In 1986, years before Stranger Things, grown-up kids TV embraced ‘RUTH’ when the BBC’s Running Scared not only used it as a theme tune, but featured a title sequence which re-enacted the video. Now, years later, thanks almost entirely to the fourth season of the popular Netflix show, ‘RUTH’ has climbed higher than ever reaching No.1 in multiple countries, including the UK, and the top 5 in the US. The show oddly mirrors Bush’s universe, especially around Hounds Of Love, her fascination with the terror created by scary films, childhood’s land of lost content and "grotesque beauty" (a favourite painting of hers at the time updated Millais’ Ophelia as a cracked doll floating in a sewer). In the video for 1986’s ‘Experiment IV’, that underrated, final, lone new track for her first ever compilation album The Whole Story, she even became a monster that looked like it could have come straight from the series.
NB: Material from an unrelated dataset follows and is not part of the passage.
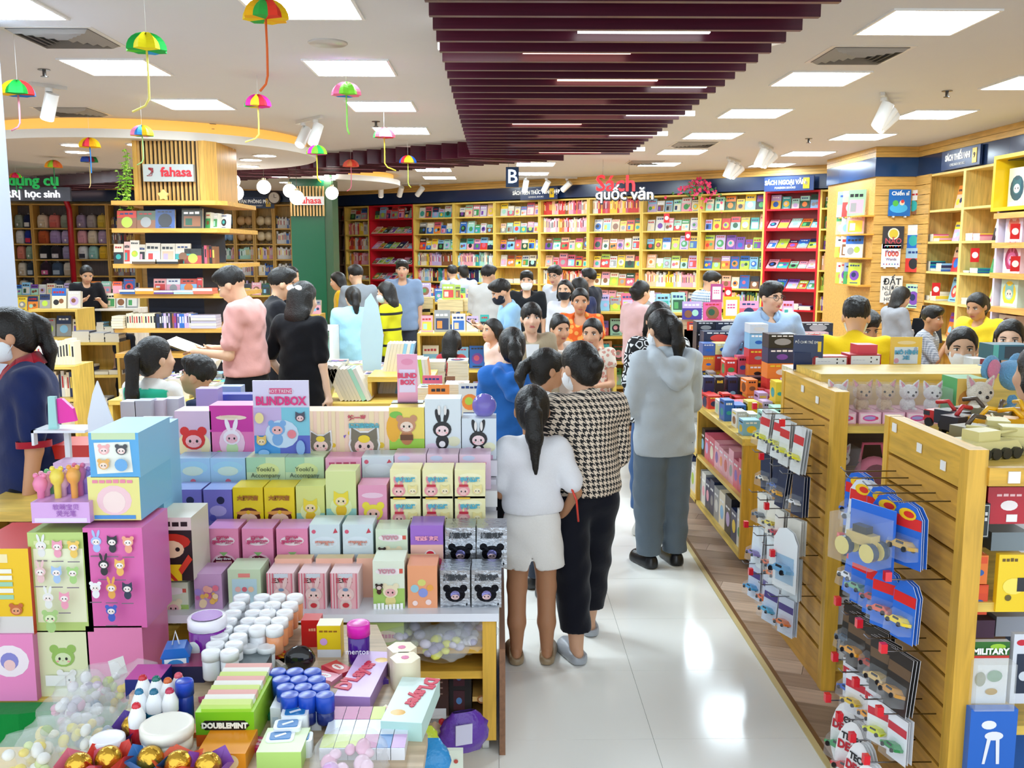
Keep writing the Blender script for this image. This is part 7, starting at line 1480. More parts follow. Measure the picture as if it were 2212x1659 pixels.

If ‘RUTH’ is, in Bush’s words, "a talisman" for the Stranger Things character Max, its creator has long been a life-support for many of us.
This song once more finds itself dropping into a bitterly divided world. But in this world polarised by misunderstanding and division, it’s unsurprising that ‘Running Up That Hill”s searing pursuit of empathy and understanding still cuts so deep, and resonates so powerfully.